───── INPUT FOR THIS TASK
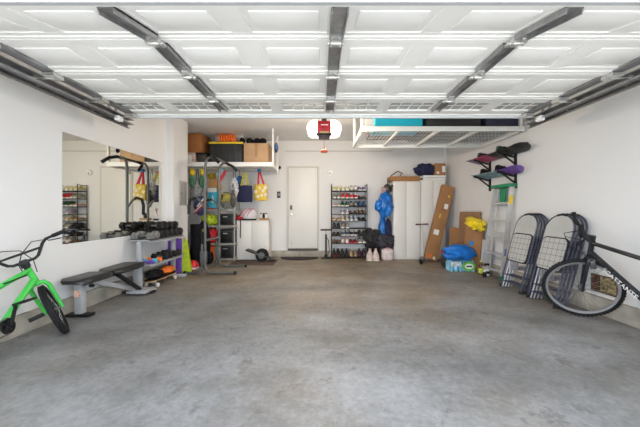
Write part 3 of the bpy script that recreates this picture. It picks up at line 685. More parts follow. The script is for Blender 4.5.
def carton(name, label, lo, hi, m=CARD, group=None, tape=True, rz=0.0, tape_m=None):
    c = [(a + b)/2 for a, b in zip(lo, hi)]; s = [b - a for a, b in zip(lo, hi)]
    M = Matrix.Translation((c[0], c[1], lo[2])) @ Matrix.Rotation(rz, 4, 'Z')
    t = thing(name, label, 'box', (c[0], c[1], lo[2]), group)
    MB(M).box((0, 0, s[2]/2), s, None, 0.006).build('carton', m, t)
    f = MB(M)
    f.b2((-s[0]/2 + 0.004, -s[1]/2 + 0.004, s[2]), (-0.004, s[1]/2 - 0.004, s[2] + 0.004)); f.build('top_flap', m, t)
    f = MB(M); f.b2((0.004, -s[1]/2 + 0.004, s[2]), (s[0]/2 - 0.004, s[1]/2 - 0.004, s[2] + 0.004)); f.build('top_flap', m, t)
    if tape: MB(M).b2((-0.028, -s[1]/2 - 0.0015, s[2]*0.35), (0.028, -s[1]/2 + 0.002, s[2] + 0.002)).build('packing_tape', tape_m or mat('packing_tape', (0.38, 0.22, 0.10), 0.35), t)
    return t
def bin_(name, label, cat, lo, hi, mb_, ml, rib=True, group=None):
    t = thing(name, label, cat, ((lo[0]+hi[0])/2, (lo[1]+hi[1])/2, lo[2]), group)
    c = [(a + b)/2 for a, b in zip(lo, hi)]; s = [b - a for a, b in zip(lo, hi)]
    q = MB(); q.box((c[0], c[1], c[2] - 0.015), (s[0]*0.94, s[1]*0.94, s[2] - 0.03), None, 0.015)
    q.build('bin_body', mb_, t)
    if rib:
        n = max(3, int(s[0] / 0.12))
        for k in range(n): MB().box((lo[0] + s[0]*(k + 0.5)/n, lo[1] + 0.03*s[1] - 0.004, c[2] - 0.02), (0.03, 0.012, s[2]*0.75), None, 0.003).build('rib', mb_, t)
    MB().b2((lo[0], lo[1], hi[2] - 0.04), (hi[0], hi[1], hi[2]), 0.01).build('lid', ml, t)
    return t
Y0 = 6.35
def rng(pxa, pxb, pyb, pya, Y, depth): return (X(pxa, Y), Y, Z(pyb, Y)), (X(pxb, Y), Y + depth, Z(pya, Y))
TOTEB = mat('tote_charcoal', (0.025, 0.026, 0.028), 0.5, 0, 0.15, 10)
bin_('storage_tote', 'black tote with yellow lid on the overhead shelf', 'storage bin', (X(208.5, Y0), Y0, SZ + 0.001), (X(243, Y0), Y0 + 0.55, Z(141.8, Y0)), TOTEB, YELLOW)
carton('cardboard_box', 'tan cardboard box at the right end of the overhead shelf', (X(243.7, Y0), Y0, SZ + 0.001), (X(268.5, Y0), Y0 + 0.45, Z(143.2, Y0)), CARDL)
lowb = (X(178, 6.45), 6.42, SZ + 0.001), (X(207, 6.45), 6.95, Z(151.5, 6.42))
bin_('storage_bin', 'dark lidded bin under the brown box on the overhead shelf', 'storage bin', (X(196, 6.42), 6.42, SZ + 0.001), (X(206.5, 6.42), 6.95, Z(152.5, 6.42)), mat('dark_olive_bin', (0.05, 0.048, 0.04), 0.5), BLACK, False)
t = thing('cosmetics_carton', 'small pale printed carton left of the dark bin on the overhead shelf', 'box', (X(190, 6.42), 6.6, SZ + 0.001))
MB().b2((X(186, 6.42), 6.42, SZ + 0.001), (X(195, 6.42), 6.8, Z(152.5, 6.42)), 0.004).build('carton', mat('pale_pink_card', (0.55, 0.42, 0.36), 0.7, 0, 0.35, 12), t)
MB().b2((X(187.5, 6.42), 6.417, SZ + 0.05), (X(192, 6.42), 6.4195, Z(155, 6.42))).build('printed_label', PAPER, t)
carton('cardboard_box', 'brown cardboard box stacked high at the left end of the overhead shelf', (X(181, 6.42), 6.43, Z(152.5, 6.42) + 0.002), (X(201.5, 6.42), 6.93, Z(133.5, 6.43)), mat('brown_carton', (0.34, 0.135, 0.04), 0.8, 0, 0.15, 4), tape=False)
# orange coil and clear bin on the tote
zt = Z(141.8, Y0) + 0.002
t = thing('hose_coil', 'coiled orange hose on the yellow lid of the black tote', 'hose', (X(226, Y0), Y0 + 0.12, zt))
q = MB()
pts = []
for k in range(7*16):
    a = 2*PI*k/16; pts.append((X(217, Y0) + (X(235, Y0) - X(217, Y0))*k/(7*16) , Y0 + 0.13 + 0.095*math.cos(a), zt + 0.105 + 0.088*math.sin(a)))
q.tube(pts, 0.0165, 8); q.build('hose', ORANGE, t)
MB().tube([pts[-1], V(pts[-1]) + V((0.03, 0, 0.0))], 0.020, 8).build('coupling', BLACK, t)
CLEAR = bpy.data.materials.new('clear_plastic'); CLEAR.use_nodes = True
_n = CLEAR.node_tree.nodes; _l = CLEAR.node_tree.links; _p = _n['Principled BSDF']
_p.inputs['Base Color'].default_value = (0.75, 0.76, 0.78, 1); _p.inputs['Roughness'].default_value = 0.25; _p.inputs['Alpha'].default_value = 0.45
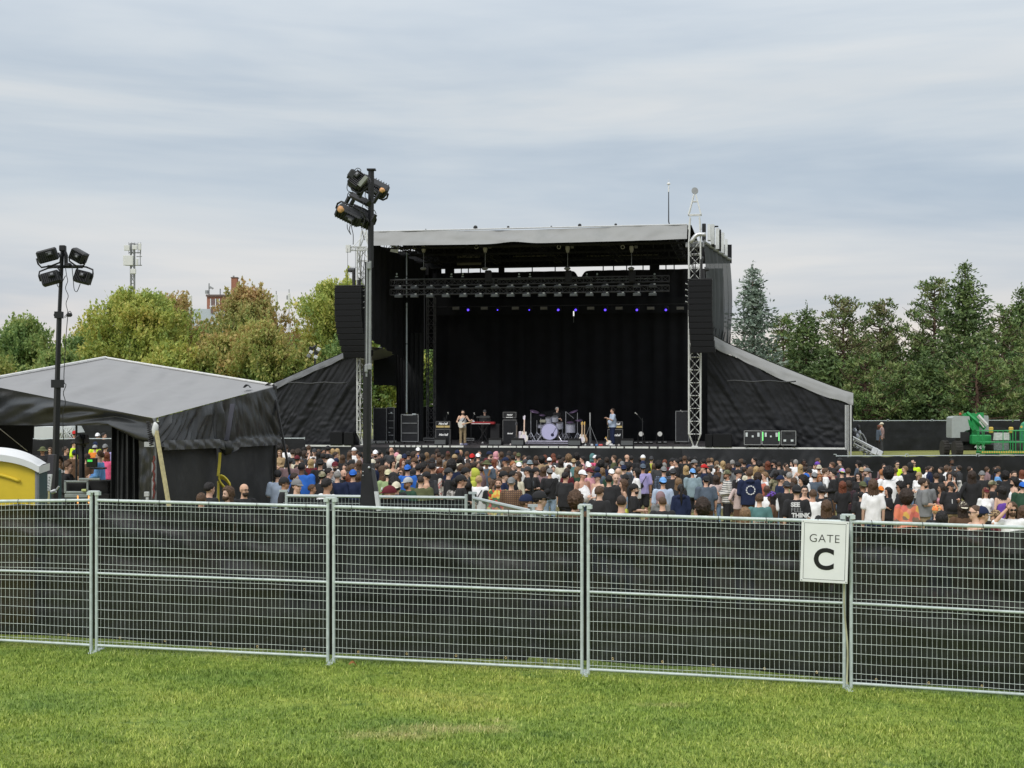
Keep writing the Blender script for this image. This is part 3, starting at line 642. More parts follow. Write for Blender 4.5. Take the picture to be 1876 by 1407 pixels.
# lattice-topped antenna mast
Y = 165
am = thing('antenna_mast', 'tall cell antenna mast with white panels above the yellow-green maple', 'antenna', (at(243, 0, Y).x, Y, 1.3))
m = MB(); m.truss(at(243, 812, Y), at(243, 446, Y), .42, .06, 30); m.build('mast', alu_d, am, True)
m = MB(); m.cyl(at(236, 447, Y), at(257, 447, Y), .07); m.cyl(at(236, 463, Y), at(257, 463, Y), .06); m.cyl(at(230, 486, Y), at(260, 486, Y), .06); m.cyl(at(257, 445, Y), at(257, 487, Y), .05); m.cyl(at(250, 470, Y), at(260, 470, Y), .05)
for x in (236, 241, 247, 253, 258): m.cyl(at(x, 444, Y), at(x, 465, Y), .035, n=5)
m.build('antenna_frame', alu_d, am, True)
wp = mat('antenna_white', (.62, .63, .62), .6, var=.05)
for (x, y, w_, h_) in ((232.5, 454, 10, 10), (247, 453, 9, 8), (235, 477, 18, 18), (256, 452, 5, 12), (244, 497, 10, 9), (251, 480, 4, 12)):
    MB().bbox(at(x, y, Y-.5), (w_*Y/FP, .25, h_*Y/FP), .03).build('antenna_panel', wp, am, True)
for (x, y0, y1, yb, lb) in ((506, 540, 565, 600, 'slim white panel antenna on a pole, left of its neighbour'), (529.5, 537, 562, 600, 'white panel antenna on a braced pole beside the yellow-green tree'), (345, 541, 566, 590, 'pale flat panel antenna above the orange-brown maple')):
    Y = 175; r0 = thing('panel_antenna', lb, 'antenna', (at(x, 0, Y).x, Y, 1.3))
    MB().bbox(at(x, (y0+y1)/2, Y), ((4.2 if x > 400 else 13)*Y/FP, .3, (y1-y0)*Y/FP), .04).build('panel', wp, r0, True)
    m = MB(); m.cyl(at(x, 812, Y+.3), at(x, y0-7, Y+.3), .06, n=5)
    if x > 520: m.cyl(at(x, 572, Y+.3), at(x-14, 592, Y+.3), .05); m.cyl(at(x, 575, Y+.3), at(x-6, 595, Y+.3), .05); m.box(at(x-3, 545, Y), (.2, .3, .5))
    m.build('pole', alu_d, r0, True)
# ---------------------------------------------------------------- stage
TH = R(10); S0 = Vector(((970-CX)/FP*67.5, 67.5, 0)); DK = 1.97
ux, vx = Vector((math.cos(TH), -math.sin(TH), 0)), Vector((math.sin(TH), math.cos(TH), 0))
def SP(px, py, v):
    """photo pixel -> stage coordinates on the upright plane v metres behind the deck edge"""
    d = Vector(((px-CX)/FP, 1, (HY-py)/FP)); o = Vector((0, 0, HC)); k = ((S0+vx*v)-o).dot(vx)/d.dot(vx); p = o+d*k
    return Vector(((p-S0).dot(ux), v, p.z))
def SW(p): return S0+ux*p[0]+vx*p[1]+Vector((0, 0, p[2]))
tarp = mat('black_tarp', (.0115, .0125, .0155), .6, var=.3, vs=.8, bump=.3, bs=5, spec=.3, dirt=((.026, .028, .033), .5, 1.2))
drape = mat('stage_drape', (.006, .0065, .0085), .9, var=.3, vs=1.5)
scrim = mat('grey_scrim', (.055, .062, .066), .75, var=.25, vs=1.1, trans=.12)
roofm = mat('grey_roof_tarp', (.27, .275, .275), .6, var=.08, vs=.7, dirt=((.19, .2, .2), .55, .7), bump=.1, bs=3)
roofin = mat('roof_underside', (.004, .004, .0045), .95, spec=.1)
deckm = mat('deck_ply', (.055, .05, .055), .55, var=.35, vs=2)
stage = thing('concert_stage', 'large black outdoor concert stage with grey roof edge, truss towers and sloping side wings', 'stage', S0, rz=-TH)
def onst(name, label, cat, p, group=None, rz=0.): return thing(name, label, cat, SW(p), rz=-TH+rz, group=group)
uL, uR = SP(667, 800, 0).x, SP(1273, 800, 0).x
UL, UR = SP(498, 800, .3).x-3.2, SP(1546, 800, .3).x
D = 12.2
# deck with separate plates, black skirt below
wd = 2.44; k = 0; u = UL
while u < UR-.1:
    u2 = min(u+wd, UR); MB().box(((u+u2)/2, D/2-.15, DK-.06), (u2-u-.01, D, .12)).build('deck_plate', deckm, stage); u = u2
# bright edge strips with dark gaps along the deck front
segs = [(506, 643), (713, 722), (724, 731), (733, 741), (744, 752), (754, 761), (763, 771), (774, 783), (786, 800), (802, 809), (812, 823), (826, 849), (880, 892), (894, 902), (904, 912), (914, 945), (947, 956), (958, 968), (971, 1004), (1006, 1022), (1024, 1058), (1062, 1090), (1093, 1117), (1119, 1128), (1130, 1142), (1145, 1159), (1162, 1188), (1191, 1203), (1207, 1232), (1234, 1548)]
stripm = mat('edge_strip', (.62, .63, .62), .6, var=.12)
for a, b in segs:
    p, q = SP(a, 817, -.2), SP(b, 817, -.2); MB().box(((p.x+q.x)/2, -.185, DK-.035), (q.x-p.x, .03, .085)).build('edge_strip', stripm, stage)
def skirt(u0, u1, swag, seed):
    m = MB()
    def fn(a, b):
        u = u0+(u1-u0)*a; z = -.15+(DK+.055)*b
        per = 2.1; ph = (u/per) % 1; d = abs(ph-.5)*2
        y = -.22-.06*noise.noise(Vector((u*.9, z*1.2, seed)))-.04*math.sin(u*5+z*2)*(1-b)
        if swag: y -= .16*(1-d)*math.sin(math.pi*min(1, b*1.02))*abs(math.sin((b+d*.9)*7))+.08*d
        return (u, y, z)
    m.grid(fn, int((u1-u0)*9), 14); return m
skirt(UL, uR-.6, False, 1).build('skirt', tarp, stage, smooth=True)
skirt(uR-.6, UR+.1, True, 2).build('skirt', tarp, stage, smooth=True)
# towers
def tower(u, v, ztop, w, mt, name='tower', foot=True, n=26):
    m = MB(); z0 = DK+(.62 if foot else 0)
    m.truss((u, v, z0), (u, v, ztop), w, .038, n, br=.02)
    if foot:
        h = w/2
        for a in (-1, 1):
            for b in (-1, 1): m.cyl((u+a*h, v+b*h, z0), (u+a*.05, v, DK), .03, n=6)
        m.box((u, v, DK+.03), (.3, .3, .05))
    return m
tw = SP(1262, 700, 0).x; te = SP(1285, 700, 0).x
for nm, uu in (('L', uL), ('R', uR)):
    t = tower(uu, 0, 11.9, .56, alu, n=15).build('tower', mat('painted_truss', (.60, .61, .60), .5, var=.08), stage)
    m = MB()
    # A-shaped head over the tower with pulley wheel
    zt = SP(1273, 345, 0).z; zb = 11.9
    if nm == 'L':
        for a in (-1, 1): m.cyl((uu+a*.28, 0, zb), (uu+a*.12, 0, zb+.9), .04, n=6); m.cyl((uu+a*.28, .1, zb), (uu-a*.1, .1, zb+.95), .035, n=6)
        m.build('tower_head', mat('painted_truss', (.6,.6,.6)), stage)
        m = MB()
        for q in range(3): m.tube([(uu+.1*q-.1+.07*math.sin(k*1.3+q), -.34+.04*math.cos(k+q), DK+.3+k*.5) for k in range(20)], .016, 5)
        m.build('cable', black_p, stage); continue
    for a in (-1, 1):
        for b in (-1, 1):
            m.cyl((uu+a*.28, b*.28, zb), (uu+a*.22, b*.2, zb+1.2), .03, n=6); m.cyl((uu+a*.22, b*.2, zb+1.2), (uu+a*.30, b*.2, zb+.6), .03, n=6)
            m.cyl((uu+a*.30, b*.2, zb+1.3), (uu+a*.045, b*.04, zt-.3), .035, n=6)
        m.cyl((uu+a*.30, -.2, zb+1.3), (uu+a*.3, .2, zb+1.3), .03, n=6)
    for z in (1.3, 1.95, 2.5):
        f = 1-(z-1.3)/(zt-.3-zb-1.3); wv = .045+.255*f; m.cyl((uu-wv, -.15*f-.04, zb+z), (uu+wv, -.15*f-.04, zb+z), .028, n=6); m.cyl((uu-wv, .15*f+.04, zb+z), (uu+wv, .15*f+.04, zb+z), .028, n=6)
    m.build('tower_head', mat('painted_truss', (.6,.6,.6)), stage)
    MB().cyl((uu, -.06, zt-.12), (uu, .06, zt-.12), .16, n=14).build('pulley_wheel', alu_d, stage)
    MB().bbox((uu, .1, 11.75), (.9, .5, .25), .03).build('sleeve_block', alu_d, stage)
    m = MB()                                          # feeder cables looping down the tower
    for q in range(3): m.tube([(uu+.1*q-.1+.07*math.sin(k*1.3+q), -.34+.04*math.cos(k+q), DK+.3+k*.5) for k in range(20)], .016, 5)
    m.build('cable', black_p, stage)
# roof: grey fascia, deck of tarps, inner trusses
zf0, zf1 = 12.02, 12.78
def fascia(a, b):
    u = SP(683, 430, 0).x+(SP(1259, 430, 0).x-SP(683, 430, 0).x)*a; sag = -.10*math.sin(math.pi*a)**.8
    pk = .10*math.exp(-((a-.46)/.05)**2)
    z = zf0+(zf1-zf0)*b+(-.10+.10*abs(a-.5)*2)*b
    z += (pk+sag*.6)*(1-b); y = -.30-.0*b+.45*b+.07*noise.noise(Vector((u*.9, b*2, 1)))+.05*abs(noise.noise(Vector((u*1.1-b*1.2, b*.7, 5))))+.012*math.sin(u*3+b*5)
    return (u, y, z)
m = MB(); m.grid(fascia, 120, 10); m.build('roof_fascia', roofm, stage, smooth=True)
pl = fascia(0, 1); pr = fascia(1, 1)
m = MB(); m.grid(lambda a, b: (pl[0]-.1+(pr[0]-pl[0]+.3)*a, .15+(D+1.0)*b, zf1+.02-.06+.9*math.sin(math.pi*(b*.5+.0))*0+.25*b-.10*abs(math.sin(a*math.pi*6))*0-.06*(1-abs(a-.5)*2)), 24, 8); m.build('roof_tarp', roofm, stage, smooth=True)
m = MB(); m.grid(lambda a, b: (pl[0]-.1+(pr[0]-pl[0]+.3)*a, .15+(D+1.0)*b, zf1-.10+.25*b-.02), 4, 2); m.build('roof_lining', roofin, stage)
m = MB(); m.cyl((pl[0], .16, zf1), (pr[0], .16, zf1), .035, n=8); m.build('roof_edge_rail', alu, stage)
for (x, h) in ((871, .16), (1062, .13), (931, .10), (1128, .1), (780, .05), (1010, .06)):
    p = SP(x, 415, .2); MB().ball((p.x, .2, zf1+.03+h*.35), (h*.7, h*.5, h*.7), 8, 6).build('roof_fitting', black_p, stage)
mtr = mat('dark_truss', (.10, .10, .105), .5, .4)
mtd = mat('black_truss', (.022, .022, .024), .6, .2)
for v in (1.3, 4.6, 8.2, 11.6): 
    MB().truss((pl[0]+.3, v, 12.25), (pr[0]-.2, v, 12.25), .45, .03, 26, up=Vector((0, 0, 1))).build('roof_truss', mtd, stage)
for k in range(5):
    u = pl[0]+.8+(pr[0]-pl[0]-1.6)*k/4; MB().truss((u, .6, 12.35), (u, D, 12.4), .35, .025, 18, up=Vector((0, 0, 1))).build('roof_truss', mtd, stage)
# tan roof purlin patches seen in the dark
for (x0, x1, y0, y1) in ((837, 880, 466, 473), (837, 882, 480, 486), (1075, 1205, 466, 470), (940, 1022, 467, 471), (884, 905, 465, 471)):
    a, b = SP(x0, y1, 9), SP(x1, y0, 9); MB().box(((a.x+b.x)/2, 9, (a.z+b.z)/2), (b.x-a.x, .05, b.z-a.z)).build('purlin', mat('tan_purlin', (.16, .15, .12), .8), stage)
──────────
REQUIREMENTS: Every line in the data that holds "spec" should be copied out.

THE OUTPUT:
tarp = mat('black_tarp', (.0115, .0125, .0155), .6, var=.3, vs=.8, bump=.3, bs=5, spec=.3, dirt=((.026, .028, .033), .5, 1.2))
roofin = mat('roof_underside', (.004, .004, .0045), .95, spec=.1)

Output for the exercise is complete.